La masacre de Río no fue simplemente un fallo de seguridad, sino un cálculo político de la extrema derecha para desestabilizar el orden democrático e interrumpir la proyección global de un Brasil que se estaba reconectando con el mundo bajo la bandera del diálogo y la justicia climática.
La masacre en los complejos Alemão y Penha interrumpió momentáneamente esta trayectoria. Su ejecución fue quirúrgica, casi matemáticamente calculada, y puso de manifiesto la barbarie defendida por la extrema derecha en Brasil (y en el mundo). En nombre de la “seguridad” de este lado de los muros, barrios y fronteras, la masacre de Río reveló una vez más que, desde la perspectiva de los gobernantes de extrema derecha con conexiones transnacionales, sería legítimo eliminar al otro —sea criminal, sospechoso o inocente, poco importa— sin el debido proceso, sin derecho a la defensa y sin un juicio público y transparente. El genocidio de los palestinos en Gaza, la invasión rusa del territorio soberano de Ucrania, los conflictos poco difundidos en Sudán y Myanmar, la masacre contra personas negras y mestizas en Río son algunos de los muchos casos que demuestran cómo se puede ejecutar bárbaramente a «otros seres humanos», todo en nombre de la seguridad y la paz social de algunos que se consideran (auto)considerados más humanos que otros.
El “éxito de la operación”, como afirmó Claudio Castro, no radica en utilizar inteligencia y evidencia empírica para asfixiar económicamente las redes nacionales y transnacionales del Comando Vermelho y otras organizaciones criminales. Tampoco radica en combatir las causas de la inseguridad, ni siquiera en generar mayor seguridad, de manera coordinada entre los ámbitos federal, estatal y municipal, para quienes residen en la favela o fuera de ella. El éxito momentáneo, a costa del estado de derecho y de vidas humanas despreciadas, consistió en generar un nuevo hecho político, interrumpiendo la trayectoria ascendente de un proyecto político que, si bien plagado de contradicciones, se ha guiado más por el diálogo y el reconocimiento de que, en territorios donde se violan los derechos humanos a diario, la justicia no puede ser exclusiva para quienes no residen allí.

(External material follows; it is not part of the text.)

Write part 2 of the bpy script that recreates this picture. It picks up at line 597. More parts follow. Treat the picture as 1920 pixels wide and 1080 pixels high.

De acuerdo con los principios de nuestra Constitución de 1988 y el derecho internacional, algunos seres humanos no pueden tener mayor peso que otros a la hora de definir qué es justo.
Otra dimensión internacional fundamental de la masacre que presenciamos en Río fue la reconexión de la extrema derecha brasileña, aún más intensamente en el clima político actual, con sus redes y movimientos en Estados Unidos, Latinoamérica y Oriente Medio. El gobernador de Río de Janeiro, cuna del bolsonarismo en Brasil, exigió el reconocimiento de las organizaciones criminales como narcoterroristas y buscó legitimar una posible intervención de Washington, ampliamente demandada por el bolsonarismo, en nombre de la lucha contra el narcoterrorismo en Brasil. La desesperación de la extrema derecha es tal que ni siquiera disimula cómo sus banderas de defensa nacional son, en realidad, puro desprecio por la soberanía y la defensa de los intereses brasileños en las relaciones internacionales.
Con el inicio de la COP30 en Belém, la extrema derecha —arraigada en el neoliberalismo económico, el negacionismo de todo tipo (contra la ciencia, el clima, las vacunas, etc.) y la obstrucción a cualquier intento del Estado por regular y controlar el capitalismo en sus facetas más salvajes— busca empañar la imagen de un Brasil pluralista, diverso e inclusivo. Intentando amenazar directamente el liderazgo ambiental y climático de Brasil en la diplomacia, la extrema derecha antinacionalista y oscurantista pretende eliminar de la agenda política y mediática la lucha por la justicia climática, la defensa de los derechos de todas las formas de vida, humanas y no humanas, así como la sostenibilidad, fundamental en los nuevos modelos de desarrollo que se construirán, debatirán e implementarán desde Belém. Que el espíritu de Belém prevalezca sobre los intereses electorales y negacionistas del actual gobierno de Río de Janeiro y sus defensores, sean brasileños o no.